Lawyer and poet. Although the details of his early life are not well-known, Craig was most likely the eldest son of William Craig of Craigfintray (Craigston) in Aberdeenshire. He was educated at St. Leonard's College at the University of St. Andrews, completing a degree in 1555, and in France, where studied law. He returned to Scotland about 1561 and was called to the bar in 1563. The following year he found himself appointed Justice-Depute, one of the country's most senior judicial officers, under Archibald, 5th Earl of Argyll (1530-73). Craig was a zealous prosecutor who presided over many of the criminal trials of the period.
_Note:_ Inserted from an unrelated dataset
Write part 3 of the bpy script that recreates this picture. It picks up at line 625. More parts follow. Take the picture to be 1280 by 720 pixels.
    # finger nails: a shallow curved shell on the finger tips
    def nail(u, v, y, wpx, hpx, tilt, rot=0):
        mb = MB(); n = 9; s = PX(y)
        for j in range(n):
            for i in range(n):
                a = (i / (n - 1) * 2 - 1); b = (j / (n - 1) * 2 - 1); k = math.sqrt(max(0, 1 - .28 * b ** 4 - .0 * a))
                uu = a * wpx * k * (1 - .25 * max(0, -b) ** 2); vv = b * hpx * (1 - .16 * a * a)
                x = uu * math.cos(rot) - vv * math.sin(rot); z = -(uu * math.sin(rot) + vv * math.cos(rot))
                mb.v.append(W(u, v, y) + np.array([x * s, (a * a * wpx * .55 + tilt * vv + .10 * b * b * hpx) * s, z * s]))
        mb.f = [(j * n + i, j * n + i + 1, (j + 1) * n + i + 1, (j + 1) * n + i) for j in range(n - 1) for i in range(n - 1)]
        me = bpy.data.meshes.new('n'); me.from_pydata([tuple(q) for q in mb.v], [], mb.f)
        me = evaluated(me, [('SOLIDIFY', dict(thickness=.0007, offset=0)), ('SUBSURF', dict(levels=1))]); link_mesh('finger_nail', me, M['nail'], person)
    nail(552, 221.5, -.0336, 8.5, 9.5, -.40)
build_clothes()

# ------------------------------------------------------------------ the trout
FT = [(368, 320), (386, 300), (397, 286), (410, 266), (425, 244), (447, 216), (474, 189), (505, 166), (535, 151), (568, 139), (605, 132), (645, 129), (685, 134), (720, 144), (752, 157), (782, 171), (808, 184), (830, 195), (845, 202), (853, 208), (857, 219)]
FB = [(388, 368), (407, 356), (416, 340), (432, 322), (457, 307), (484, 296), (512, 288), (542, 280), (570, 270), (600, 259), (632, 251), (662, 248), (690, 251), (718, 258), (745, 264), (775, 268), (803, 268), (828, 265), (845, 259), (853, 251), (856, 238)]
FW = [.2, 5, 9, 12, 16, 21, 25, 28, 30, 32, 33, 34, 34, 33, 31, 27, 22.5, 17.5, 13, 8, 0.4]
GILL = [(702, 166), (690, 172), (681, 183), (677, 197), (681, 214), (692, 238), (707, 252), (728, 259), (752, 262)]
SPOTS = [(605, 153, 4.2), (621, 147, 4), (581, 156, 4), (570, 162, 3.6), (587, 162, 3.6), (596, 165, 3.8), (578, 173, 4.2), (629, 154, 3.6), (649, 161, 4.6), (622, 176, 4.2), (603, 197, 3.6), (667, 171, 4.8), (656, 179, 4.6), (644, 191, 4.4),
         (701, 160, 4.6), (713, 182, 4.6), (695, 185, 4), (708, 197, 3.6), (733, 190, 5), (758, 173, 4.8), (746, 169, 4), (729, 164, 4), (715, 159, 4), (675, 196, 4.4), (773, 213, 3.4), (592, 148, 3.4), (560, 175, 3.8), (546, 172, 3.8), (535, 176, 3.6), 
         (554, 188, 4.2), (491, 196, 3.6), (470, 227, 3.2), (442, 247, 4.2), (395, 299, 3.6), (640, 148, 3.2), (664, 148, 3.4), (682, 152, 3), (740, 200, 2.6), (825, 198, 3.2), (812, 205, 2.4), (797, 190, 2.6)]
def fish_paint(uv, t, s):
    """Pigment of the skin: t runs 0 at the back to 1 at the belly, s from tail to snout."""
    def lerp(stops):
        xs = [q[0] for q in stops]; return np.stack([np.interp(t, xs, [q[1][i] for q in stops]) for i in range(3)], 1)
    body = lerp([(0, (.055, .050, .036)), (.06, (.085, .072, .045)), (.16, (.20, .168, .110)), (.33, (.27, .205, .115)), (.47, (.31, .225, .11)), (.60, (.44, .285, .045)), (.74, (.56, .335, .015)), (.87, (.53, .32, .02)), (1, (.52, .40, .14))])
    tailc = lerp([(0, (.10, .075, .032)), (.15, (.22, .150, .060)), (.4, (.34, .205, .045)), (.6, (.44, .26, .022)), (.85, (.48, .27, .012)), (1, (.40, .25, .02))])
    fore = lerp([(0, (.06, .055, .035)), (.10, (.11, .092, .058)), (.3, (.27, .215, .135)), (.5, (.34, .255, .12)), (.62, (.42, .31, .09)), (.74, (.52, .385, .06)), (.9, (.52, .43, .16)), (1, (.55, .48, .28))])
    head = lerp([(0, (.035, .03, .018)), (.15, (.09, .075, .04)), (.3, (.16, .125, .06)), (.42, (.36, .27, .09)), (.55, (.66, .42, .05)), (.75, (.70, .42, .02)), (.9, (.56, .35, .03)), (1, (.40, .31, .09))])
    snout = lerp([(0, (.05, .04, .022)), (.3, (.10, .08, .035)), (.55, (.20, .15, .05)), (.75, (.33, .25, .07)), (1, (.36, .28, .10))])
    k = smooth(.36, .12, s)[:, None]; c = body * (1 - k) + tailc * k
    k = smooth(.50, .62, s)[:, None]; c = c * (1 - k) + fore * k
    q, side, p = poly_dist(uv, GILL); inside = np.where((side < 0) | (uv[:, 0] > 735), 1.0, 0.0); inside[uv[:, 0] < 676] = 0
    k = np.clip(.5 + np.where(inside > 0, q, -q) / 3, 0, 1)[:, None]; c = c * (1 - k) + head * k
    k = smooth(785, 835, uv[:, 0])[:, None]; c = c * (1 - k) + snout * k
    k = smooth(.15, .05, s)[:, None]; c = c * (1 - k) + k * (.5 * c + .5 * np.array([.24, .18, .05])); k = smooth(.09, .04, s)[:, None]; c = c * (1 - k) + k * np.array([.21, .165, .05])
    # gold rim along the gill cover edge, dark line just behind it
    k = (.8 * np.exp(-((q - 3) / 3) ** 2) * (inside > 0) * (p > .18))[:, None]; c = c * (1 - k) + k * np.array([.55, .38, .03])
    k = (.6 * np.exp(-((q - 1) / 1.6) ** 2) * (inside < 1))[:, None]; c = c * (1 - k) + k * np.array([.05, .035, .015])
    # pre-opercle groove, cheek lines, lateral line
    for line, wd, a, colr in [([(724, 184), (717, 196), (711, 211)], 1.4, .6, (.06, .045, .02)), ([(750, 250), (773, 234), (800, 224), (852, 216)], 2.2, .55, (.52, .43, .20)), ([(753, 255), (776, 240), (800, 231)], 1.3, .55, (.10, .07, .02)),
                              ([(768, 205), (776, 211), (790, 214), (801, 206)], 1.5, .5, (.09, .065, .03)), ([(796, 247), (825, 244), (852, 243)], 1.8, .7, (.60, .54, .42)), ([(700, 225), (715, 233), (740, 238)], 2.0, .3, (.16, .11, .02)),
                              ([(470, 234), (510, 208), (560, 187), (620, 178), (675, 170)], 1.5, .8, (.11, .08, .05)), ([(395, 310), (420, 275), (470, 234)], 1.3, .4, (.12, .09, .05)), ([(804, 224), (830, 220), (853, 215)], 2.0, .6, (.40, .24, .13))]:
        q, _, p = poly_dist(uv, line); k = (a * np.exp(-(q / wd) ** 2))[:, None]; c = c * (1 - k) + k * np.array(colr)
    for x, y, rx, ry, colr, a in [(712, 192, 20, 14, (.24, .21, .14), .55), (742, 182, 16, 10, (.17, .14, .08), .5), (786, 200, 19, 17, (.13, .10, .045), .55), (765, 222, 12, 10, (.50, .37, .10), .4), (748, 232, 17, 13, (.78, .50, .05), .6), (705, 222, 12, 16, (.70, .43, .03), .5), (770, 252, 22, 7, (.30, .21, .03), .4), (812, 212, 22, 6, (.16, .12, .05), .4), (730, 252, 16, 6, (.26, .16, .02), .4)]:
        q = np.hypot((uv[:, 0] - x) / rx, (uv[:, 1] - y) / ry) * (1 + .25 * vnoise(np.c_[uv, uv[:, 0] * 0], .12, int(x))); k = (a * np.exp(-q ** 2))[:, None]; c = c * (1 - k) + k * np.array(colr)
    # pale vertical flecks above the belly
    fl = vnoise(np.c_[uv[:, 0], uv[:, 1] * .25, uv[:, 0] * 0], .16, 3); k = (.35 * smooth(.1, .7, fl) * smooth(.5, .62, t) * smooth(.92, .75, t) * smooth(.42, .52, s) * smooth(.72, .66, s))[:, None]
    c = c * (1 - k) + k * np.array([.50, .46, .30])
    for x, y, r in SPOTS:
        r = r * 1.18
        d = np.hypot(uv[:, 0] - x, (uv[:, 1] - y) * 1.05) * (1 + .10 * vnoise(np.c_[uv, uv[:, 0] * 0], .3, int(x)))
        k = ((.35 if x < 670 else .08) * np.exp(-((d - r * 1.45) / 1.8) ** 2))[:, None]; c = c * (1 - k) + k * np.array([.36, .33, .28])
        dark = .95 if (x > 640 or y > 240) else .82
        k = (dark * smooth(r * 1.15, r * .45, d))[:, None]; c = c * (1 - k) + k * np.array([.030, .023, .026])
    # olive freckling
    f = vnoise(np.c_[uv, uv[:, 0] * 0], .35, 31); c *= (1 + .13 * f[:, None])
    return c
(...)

Craig became a great supporter of King James VI, following him to London in 1603 to accept the English throne. In 1604, he served as one of the Commissioners examined the possibility of Union between Scotland and England. He was offered a knighthood on several occasions, but always refused, although his grateful King instructed that he should be addressed as "Sir Thomas". Craig acquired the Riccarton estate, near Edinburgh.

His works include the important legal treatise Jus Feudale (1603) and poems such as Genethliacon Jacobi Principis Scotorum (1566), which celebrates the birth of James VI but also provides an important historical record of Scotland at that time. Further poems commemorate Mary, Queen of Scots, marriage to Darnley in 1565 and James VI leaving Edinburgh for London in 1603.

His son, Sir Lewis Craig (1569 - 1622), was also a noted jurist.